I would love to. But in order I could do that, there would have to be at
least a brief set of introductory instructions on how a specific
procedure (like writing a simple melody) can be done entirely via the
keyboard and what things Denemo will be playing then via MIDI. If
there's no such introductory piece of text, it's a bit as if I had, for
example, never heard what a command prompt is and launched the command
prompt for the first time, without knowing that I'll close it by typing
"exit" rather than by pressing Alt+F4 (you may be surprised to find how
many Windows users get annoyed when Alt+F4 doesn't work).
In Windows there are several conventions about which basic keystrokes
usually do what (like switching between open windows or saving the
current file or invoking the file open dialog or reaching a specific
menu on the menu bar) and if these don't work in the particular program,
then a blind user should have the possibility to read a detailed
documentation on doing even the simplest tasks.
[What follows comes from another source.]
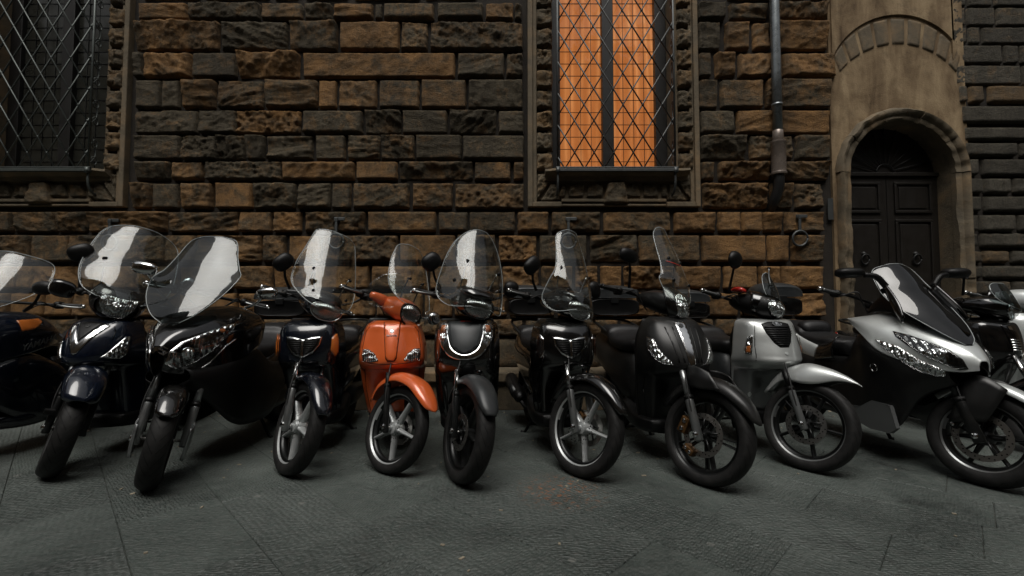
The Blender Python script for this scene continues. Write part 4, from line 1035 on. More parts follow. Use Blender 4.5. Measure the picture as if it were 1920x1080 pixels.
    # ---- bars, grips, levers
    def bars(s, z=1.06, y=None, span=0.33, back=0.07, m=None, grip=0.12, root=0.13, lever=M_ALU, end=M_CHROME, st=True, rise=0.0):
        y = s.axis(z) if y is None else y
        hb = s.add('handlebar', tube([(-span, y+back, z+rise), (-span+grip, y+back*0.8, z+rise), (-root, y, z), (root, y, z), (span-grip, y+back*0.8, z+rise), (span, y+back, z+rise)], 0.011, 8, 24), M_BLACKP, st)
        for sx in (-1, 1):
            a = Vector((sx*span, y+back, z+rise)); b = Vector((sx*(span-grip), y+back*0.82, z+rise)); d = (a-b).normalized()
            s.add('grip', tube([b, b+d*0.004, b+d*0.008, a-d*0.01, a-d*0.004, a], [0.016, 0.020, 0.0165, 0.0165, 0.020, 0.018], 12), M_RUBBER, parent=hb)
            s.add('bar_end', tube([a, a+d*0.02, a+d*0.024], [0.015, 0.015, 0.009], 10), end, parent=hb)
            s.add('switch_box', ring_loft([(b.y-0.035, b.x-d.x*0.022, b.z, 0.016, 0.018, 0.022, 3), (b.y-0.02, b.x-d.x*0.022, b.z, 0.024, 0.026, 0.03, 3), (b.y+0.02, b.x-d.x*0.022, b.z, 0.024, 0.026, 0.03, 3), (b.y+0.03, b.x-d.x*0.022, b.z, 0.018, 0.02, 0.02, 3)], 14), M_BLACKP, parent=hb)
            lp = [b+Vector((-sx*0.012, -0.03, 0.0)), b+Vector((sx*0.03, -0.052, -0.004)), b+Vector((sx*0.09, -0.048, -0.008)), a+Vector((sx*0.02, -0.038, -0.008))]
            s.add('lever', tube(lp, [0.009, 0.0075, 0.006, 0.0055], 8, 14), lever, parent=hb)
            for q in (0, 1):
                s.add('cable', tube([b+Vector((-sx*0.03, -0.03, -0.01-0.012*q)), b+Vector((-sx*0.07, -0.10-0.02*q, -0.0+0.02*q)), b+Vector((-sx*0.12, -0.13, -0.04)), Vector((sx*0.04, y-0.08, z-0.10))], 0.0045, 6, 16), M_RUBBER, parent=hb)
            s.add('lever_tip', tube([lp[-1]-d*0.004, lp[-1]+d*0.008], 0.0085, 8), lever, parent=hb)
        return hb
    def mirror(s, base, head, w=0.055, h=0.04, m=None, glass=True, stem=None, tilt=0, round_=False, st=True, yaw=0, bend=None):
        m = m or M_BLACKP; stem = stem or M_BLACKP; b, e = Vector(base), Vector(head)
        midp = Vector(bend) if bend else (b+e)/2+Vector((0, 0.01, -0.02))
        M = Matrix.Translation(e) @ Matrix.Rotation(R(yaw), 4, 'Z') @ Matrix.Rotation(R(tilt), 4, 'Y')
        p_ = 2.0 if round_ else 2.6; w *= 1.18; h *= 1.18
        g = ring_loft([(-0.028, 0, 0, w*0.15, h*0.15, h*0.15, 2), (-0.026, 0, 0, w*0.5, h*0.5, h*0.5, 2.1), (-0.016, 0, 0, w*0.85, h*0.85, h*0.85, p_), (0.0, 0, 0, w, h, h, p_), (0.012, 0, 0, w*1.02, h*1.02, h*1.02, p_)], 24)
        o = s.add('mirror', xf(g, M), m, st)
        s.add('mirror_stalk', tube([b, midp, e+(midp-e).normalized()*min(w, h)*0.7], [0.010, 0.0085, 0.0085], 8, 10), stem, parent=o)
        if glass: s.add('mirror_glass', xf(ring_loft([(0.0125, 0, 0, w*0.92, h*0.92, h*0.92, p_), (0.0145, 0, 0, w*0.90, h*0.90, h*0.90, p_)], 24), M), M_MIRROR, parent=o)
        return o
    # ---- windscreen: (z, y, half_width, sweep_back_at_edge, drop_at_edge)
    def screen(s, rows, m, st=True, th=0.004, nu=33, nv=30, name='windscreen', k=3.2, lay=0.12):
        rr = []
        for (z, y, hw, c, dr) in rows:
            cc = c if k is None else k*hw*hw
            y += max(0, z-1.05)*lay
            rr.append([(hw*f, y+cc*f*f, z-dr*f**3) for f in (0, 0.3, 0.6, 0.85, 1.0)])
        g = surf(sym(rr), nu, nv)
        o = s.add(name, g, m, st, solid=th)
        # bright cut edge
        V = g[0]; edge = [V[i*nu] for i in range(nv)]+[V[(nv-1)*nu+j] for j in range(nu)]+[V[i*nu+nu-1] for i in reversed(range(nv))]
        s.add('edge', tube(edge, 0.0022, 5), M_SCREEN_EDGE, parent=o)
        return o, bvh(g), g
    def screw(s, tree, pts, parent, d=(0, 1, 0), r=0.011, m=None):
        for (x, z) in pts:
            h = tree.ray_cast(Vector((x, -1, z)), Vector(d))
            if h[0] is None: continue
            s.add('screen_screw', xf(lathe([(0.006, r*0.8), (-0.002, r), (-0.006, r*0.7), (-0.007, 0)], 12, 'Y'), Matrix.Translation(h[0])), m or M_BLACKP, parent=parent)
    # ---- rear half shared by the big-wheel scooters
    def rear(s, m, seat=0.79, wb=1.33, rwr=0.28, rim=0.19, wid=0.11, side=None, box_=None, rail=True, boxcol=None, y0=0.0, seat2=0.05, width=1.0, seatm=None, tailm=None, wheelm=None):
        side = side or M_BLACKP; W = width
        s.loft('floorboard', [(0.34, 0, 0.27, 0.14*W, 0.02, 0.07, 4), (0.46, 0, 0.27, 0.185*W, 0.03, 0.09, 4), (0.62, 0, 0.27, 0.18*W, 0.035, 0.10, 4), (0.80, 0, 0.30, 0.165*W, 0.06, 0.11, 4)], side, 14)
        s.loft('underseat_body', [(0.66, 0, 0.44, 0.10*W, 0.10, 0.16, 3), (0.74, 0, 0.50, 0.135*W, seat-0.60, 0.22, 3), (0.95, 0, 0.54, 0.155*W, seat-0.62, 0.22, 3), (1.2, 0, 0.58, 0.165*W, seat-0.65, 0.15, 2.8), (1.45, 0, 0.63, 0.15*W, seat-0.67, 0.10, 2.6), (1.66, 0, 0.70, 0.09*W, 0.09, 0.06, 2.4), (1.74, 0, 0.74, 0.05*W, 0.05, 0.04, 2.2)], m, 26)
        st = s.loft('seat', [(0.68, 0, seat-0.06, 0.06*W, 0.02, 0.05, 2.6), (0.72, 0, seat-0.05, 0.11*W, 0.045, 0.06, 2.8), (0.86, 0, seat-0.06, 0.145*W, 0.062, 0.06, 3), (1.02, 0, seat-0.05, 0.16*W, 0.06, 0.06, 3), (1.10, 0, seat-0.03, 0.155*W, 0.07, 0.06, 3), (1.16, 0, seat-0.01+seat2*0.5, 0.15*W, 0.065, 0.07, 2.8), (1.38, 0, seat+seat2-0.02, 0.13*W, 0.05, 0.06, 2.8), (1.50, 0, seat+seat2-0.02, 0.08*W, 0.03, 0.05, 2.6)], seatm or M_SEAT, 30)
        s.loft('tail_light', [(1.70, 0, 0.735, 0.075, 0.035, 0.035, 2.6), (1.765, 0, 0.74, 0.06, 0.028, 0.028, 2.4)], M_RED, 6)
        s.wheel(wb, rwr, rim, wid, 'star5', wheelm or M_ALUD, disc=0)
        s.loft('engine', [(0.80, 0.03, 0.30, 0.08, 0.08, 0.09, 3), (0.95, 0.06, 0.30, 0.10, 0.10, 0.10, 3), (1.2, 0.10, 0.29, 0.055, 0.09, 0.09, 3), (1.42, 0.10, 0.29, 0.045, 0.07, 0.07, 3)], M_ALUD, 12)
        ex = s.add('exhaust', tube([(-0.05, 0.85, 0.24), (-0.12, 1.0, 0.20), (-0.15, 1.1, 0.24), (-0.155, 1.14, 0.27), (-0.16, 1.5, 0.36), (-0.16, 1.54, 0.37)], [0.016, 0.017, 0.02, 0.052, 0.056, 0.03], 16, 26), M_BLACKP)
        s.add('heat_shield', tube([(-0.185, 1.17, 0.285), (-0.19, 1.44, 0.355)], [0.04, 0.042], 12), M_ALUD, parent=ex)
        s.fender([(30, 0.05, 0.07, 0.03), (0, 0.045, 0.075, 0.035), (-40, 0.045, 0.07, 0.03), (-75, 0.05, 0.06, 0.025)], M_BLACKP, name='rear_mudguard', st=False) if False else None
        s.add('centre_stand', join(tube([(-0.06, 0.92, 0.22), (-0.13, 0.99, 0.02), (-0.17, 1.01, 0.01)], 0.012, 8, 8), tube([(0.06, 0.92, 0.22), (0.13, 0.99, 0.02), (0.17, 1.01, 0.01)], 0.012, 8, 8), tube([(-0.10, 0.965, 0.09), (0.10, 0.965, 0.09)], 0.01, 8)), M_BLACKP)
        for sx in (-1, 1):
            s.add('shock', tube([(sx*0.115, 1.30, 0.34), (sx*0.11, 1.22, 0.60)], 0.025, 10), M_BLACKP)
        if rail:
            s.add('grab_rail', tube([(-0.14, 1.12, seat+0.0), (-0.165, 1.3, seat+0.06), (-0.14, 1.58, seat+0.11), (0, 1.68, seat+0.12), (0.14, 1.58, seat+0.11), (0.165, 1.3, seat+0.06), (0.14, 1.12, seat)], 0.012, 8, 36), rail if not isinstance(rail, bool) else M_ALUD)
        if box_:
            by, bz, bw, bh, bl = box_
            self_box(s, by, bz, bw, bh, bl, boxcol or M_BLACKP)
def self_box(s, by, bz, bw, bh, bl, m, lidm=None):
    lidm = lidm or M_GREYM
    """rear top box: tub, lid, catch and plate"""
    s.add('luggage_plate', box(-bw*0.6, bw*0.6, by-bl*0.7, by+bl*0.7, bz-0.035, bz-0.018), M_BLACKP, smooth=False, bevel=0.006)
    b = s.loft('top_box', [(by-bl, 0, bz+bh*0.25, bw*0.80, bh*0.25, bh*0.24, 3.4), (by-bl*0.93, 0, bz+bh*0.25, bw*0.95, bh*0.28, bh*0.26, 4), (by, 0, bz+bh*0.25, bw, bh*0.30, bh*0.27, 4), (by+bl*0.9, 0, bz+bh*0.25, bw*0.85, bh*0.28, bh*0.25, 3.6), (by+bl, 0, bz+bh*0.25, bw*0.7, bh*0.22, bh*0.22, 3.2)], m, 14)
    s.loft('lid', [(by-bl*1.0, 0, bz+bh*0.60, bw*0.82, bh*0.20, bh*0.03, 2.8), (by-bl*0.92, 0, bz+bh*0.58, bw*0.98, bh*0.34, bh*0.02, 3.2), (by, 0, bz+bh*0.58, bw*1.03, bh*0.45, bh*0.02, 3), (by+bl*0.9, 0, bz+bh*0.58, bw*0.88, bh*0.36, bh*0.02, 3), (by+bl, 0, bz+bh*0.58, bw*0.7, bh*0.2, bh*0.02, 2.6)], lidm or m, 16, parent=b)
    s.add('catch', box(-0.035, 0.035, by-bl-0.012, by-bl+0.02, bz+bh*0.38, bz+bh*0.60), M_ALUD, parent=b, smooth=False, bevel=0.006)
M_SCREEN_EDGE = plain('acrylic_edge', (0.35, 0.38, 0.38), 0.2, 0.0)

def lamp(s, c, w, u, d, depth, m_rim=None, st=True, yaw=0, pitch=0, pw=2.2, bulb=True, name='headlight'):
    """headlamp: bezel, faceted bowl, bulb shield and clear lens; c is the centre of the lens, facing -y"""
    M = Matrix.Translation(c) @ Matrix.Rotation(R(yaw), 4, 'Z') @ Matrix.Rotation(R(pitch), 4, 'X')
    def ring(y, f): return (y, 0, 0, w*f, u*f, d*f, pw)
    g = ring_loft([ring(0.0, 1.06), ring(-0.006, 1.05), ring(-0.006, 0.98), ring(0.004, 0.96)], 32, cap=False)
    b = s.add(name, xf(g, M), m_rim or M_BLACKP, st)
    g = ring_loft([ring(0.003, 0.98), ring(depth*0.5, 0.86), ring(depth*0.85, 0.55), ring(depth, 0.15)], 32)
    g = (g[0], [tuple(reversed(f)) for f in g[1][:-2]]+[g[1][-1]])
    s.add('reflector', xf(g, M), M_FLUTE, parent=b)
    if bulb: s.add('bulb', xf(ring_loft([(depth*0.25, 0, 0, min(w, u)*0.16, min(w, u)*0.16, min(w, u)*0.16, 2), (depth*0.30, 0, 0, min(w, u)*0.17, min(w, u)*0.17, min(w, u)*0.17, 2), (depth, 0, 0, min(w, u)*0.17, min(w, u)*0.17, min(w, u)*0.17, 2)], 14), M), M_CHROME, parent=b)
    g = ring_loft([ring(-0.040, 0.05), ring(-0.038, 0.32), ring(-0.030, 0.62), ring(-0.018, 0.85), ring(0.0, 0.985)], 32)
    g = (g[0], g[1][:-1])
    s.add('lens', xf(g, M), M_FLENS, parent=b)
    return b
def lens_patch(s, name, poly, tree, st=False, rim=0.006, m=None, inner=None, off=0.004, rimm=None, bulb=None, **kw):
    """lamp set flush in a shell: chrome or black surround, bright inner and clear or amber cover"""
    cx = sum(p[0] for p in poly)/len(poly); cy = sum(p[1] for p in poly)/len(poly)
    big = [(cx+(x-cx)*(1+rim/0.05*0.5), cy+(y-cy)*(1+rim/0.05*0.5)) for x, y in poly]
    b = s.stuck(name, big, tree, off*0.5, rimm or M_BLACKP, st, th=0.004, **kw)
    s.stuck('reflector', poly, tree, off, inner or M_FLUTE, st=False, parent=b, th=0.002, **kw)
    s.stuck('lens', poly, tree, off+0.010, m or M_LENS, st=False, parent=b, th=0.0015, **kw)
    return b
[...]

If I somehow managed to
do an OCR on the screen and could therefore read the screen content as
text (some programs do have tools for doing this), it still wouldn't
help me in this regard because I still wouldn't know what kind of
feedback I should expect after pressing that keystroke or what I'm
supposed to press next.
If there were a detailed list of default keyboard shortcuts somewhere,
maybe this would be at least partially of some help for a blind user.
But as I'm saying, I would still need more guidance than someone who can
examine more than one line of text at a time and who can use the mouse.
That's why for most programs, the very first steps for testing a given
program with a screen reader are often done by someone who can actually
see the screen. Then only the subsequent testing is done by the blind user.
And to be honest, I can't comment on how a blind user would use Denemo
on Linux because all the blind users I've met (except one who has a Mac)
use Windows.

As I've said, I'd love to be helpful here but I'm afraid I can't be the
one who starts the testing here, unless I know about a step-by-step
procedure which would allow me to do at least a bit of it.